The Cello Sonata was to be Chopin’s last major work. He worked on the sonata for two years, from 1845 to 1846. In a letter to his sister the composer complained that, writing the sonata, he “wrote little and crossed out much”, thanks to which one may draw conclusions about the extremely painstaking selection of material. Throughout the work, Chopin manages to retain an ideal balance between the soloists, who emerge as equal partners and attentive interlocutors. Chopin dedicated the sonata to Auguste Franchomme, together with whom he performed it for the first time. The premiere in Paris proved a tremendous success and was to be the final appearance in Chopin’s career as a performer. It was to be a unique “summing up” of his collaboration with the French cellist: it was with Franchomme that Chopin took his first steps on the way to glory in France, and together with him, now as an acclaimed maestro, he completed this journey.
Nadezhda Kulygina
In the legacy of Sergei Rachmaninoff, the chamber ensemble genre is represented by just a few compositions. The most frequently performed of those are only two Piano Trios dating back to the composer’s early period, and the Sonata for Cello and Piano.

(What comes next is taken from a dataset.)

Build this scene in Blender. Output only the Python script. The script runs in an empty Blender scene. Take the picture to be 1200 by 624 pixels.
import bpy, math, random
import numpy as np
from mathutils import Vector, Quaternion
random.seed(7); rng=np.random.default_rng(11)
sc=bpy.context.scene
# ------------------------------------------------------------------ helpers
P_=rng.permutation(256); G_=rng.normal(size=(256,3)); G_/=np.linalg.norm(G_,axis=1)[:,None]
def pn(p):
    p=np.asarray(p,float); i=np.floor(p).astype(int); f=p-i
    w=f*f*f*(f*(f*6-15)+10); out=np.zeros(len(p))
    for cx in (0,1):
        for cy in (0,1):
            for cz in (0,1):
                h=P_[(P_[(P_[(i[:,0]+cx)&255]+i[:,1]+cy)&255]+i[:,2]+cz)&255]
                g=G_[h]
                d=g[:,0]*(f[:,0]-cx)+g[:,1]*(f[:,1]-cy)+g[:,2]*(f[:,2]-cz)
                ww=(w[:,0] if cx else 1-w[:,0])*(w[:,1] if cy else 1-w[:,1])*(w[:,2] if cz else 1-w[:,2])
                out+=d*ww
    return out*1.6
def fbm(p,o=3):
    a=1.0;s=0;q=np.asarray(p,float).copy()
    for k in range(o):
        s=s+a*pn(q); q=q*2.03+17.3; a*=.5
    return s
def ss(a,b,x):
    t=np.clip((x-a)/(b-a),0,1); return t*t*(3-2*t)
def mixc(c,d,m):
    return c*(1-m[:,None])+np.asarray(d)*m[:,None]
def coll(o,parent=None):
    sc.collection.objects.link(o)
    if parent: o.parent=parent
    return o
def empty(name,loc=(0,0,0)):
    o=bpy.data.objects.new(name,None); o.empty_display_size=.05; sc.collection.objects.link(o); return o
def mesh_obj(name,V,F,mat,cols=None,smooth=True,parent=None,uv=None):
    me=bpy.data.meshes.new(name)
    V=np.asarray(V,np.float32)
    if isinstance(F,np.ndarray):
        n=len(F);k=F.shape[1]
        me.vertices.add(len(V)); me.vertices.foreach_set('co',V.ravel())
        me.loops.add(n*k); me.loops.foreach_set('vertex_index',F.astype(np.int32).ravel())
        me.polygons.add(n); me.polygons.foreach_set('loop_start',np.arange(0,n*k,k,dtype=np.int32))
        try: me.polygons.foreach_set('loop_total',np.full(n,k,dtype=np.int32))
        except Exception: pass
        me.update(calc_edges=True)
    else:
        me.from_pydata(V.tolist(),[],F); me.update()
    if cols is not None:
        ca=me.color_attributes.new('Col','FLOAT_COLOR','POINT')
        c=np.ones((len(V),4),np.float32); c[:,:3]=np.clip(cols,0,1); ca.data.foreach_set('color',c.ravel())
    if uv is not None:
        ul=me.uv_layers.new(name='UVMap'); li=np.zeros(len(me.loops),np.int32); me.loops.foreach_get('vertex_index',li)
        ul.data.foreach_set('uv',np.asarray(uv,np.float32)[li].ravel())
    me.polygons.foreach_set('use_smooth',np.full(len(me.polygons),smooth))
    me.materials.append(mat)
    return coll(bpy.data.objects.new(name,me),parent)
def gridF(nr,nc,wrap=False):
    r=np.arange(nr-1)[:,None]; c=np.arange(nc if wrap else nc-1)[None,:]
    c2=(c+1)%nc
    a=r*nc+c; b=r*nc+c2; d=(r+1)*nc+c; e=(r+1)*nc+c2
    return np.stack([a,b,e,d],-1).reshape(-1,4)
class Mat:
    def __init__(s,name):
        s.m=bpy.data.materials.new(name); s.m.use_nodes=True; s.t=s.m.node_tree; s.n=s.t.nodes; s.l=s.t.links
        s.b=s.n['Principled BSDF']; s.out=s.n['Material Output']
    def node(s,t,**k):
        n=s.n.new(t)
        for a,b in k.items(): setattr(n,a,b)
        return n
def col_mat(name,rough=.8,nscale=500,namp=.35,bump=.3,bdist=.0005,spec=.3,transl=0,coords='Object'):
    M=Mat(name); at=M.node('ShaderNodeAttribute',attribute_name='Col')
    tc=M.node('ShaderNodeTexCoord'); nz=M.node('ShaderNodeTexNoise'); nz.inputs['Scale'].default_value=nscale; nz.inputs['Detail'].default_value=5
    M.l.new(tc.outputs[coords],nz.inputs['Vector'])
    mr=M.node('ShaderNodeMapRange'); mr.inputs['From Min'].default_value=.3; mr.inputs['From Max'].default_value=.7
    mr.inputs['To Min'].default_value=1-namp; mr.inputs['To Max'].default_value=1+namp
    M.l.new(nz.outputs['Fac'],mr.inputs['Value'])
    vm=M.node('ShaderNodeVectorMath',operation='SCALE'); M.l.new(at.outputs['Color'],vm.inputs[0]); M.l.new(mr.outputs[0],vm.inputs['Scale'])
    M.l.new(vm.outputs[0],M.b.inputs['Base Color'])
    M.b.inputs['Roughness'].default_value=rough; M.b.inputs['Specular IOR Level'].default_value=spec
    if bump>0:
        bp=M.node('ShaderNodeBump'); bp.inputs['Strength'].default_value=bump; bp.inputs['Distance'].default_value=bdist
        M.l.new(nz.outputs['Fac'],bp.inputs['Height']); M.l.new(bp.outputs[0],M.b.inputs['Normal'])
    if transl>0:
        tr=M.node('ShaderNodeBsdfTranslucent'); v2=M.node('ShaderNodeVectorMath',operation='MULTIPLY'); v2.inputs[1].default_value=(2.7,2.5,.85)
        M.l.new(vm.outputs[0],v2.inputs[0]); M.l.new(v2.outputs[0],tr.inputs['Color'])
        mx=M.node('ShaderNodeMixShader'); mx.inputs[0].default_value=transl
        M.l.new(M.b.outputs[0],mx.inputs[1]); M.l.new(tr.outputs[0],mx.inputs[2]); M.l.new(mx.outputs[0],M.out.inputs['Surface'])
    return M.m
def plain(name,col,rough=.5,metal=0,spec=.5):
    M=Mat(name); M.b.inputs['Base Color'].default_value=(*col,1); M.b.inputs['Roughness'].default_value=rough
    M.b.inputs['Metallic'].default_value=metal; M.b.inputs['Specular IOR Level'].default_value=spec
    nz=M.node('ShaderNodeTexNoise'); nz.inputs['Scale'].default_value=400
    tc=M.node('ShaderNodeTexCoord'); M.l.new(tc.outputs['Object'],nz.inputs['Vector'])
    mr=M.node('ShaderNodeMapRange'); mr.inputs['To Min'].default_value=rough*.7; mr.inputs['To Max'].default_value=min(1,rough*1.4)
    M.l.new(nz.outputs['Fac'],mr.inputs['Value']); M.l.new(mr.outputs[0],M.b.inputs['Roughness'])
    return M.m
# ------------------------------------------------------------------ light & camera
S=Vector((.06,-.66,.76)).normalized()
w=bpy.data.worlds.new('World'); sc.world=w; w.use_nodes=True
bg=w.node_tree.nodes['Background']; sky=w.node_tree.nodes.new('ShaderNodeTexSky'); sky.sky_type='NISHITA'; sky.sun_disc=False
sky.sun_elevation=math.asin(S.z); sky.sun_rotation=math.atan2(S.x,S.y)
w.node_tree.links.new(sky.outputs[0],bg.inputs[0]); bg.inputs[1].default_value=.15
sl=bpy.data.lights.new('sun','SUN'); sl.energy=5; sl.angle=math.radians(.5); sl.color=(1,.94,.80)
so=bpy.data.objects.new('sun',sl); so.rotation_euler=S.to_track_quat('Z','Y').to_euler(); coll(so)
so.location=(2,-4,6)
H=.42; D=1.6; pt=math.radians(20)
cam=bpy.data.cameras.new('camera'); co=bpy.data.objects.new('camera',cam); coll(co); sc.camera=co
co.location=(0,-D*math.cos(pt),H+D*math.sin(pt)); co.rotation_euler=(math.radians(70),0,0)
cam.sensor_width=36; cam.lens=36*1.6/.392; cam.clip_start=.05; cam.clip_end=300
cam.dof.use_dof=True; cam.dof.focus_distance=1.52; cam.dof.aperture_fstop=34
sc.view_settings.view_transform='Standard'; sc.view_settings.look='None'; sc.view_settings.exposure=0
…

The time when the Sonata was composed falls on the period of Rachmaninoff’s creative upheaval, when his crisis ended. Chronologically, it coexists with his Piano Concerto No. 2. The two compositions, whose first performance days are just a month apart, have easily perceivable intonations in common. The Sonata is also related to the Concerto by the composer’s attitude to the piano part, which is unfolded and virtuoso like in a concerto, sometimes coming to the fore. It is no coincidence, that in the autograph and lifetime editions the sequence of instruments is indicated precisely as “for piano and cello”, and not in the usual reverse order.
The Sonata has four movements: tense and dynamic Allegro moderato with slow introduction; disturbing scherzo-tarantella; Andante, which the pianist Konstantin Igumnov considered one of the pinnacles of Rachmaninoff’s lyrics; finally, a bright and festive finale, whose quiet ending gives way to a jubilant coda with subsequent return of the main theme of the first movement in a major key.
The Sonata is dedicated to its first performer, outstanding cellist Anatoliy Brandukov, a friend of Pyotr Ilyich Tchaikovsky (the latter has dedicated Pezzo capriccioso to him).
In the legacy of Edvard Grieg, chamber instrumental ensembles are also relatively few. In addition to small pieces and works that have remained unfinished, he has composed three Violin Sonatas, one String Quartet and the Cello Sonata. Grieg wrote it marking a return to composition following an almost two-year break, when he had been preoccupied with his conducting duties at the Bergen Musikselskabet Harmonien and had not had time to compose music.
Grieg dedicated the Sonata to his brother, John, who was a professional cellist but rarely performed. The premiere performance took place in Dresden. The cello part was performed by Friedrich Grützmacher, and a few days later the Sonata was performed in Leipzig by another famous German cellist Julius Klengel. The composer himself was at the piano both times. Although he did not consider this Sonata to be his outstanding achievement, later he would include it in his own performance programs, in particular, into one of his last concerts in May 1906 (the cello part was then performed by Pablo Casals).
The main theme of the first movement is sustained in a dramatic, impulsive spirit. The peaceful “oasis” of the secondary theme counterpoints it; however, being further developed, it also gets melancholic minor tones. In the coda, one can notice echoes of Grieg’s more famous Piano Concerto in A minor. In the slow second movement, the main role is played by the theme previously used by Grieg in the march from the Incidental music to Bjørnson’s play Sigurd Jorsalfar, but here it appears in a different guise. For the first time, it sounds in the “crystal” upper register of the piano, then moves on to the cello and undergoes a number of changes throughout the movement. The finale, preceded by a small solo cello without accompaniment, is built on two well-recognized elements characteristic of Grieg’s music: the rhythmic figure of the Halling (a lively Norwegian dance) and a descending three-tone motif. The extensive and somewhat lengthy coda is affirming the triumphant major intonation.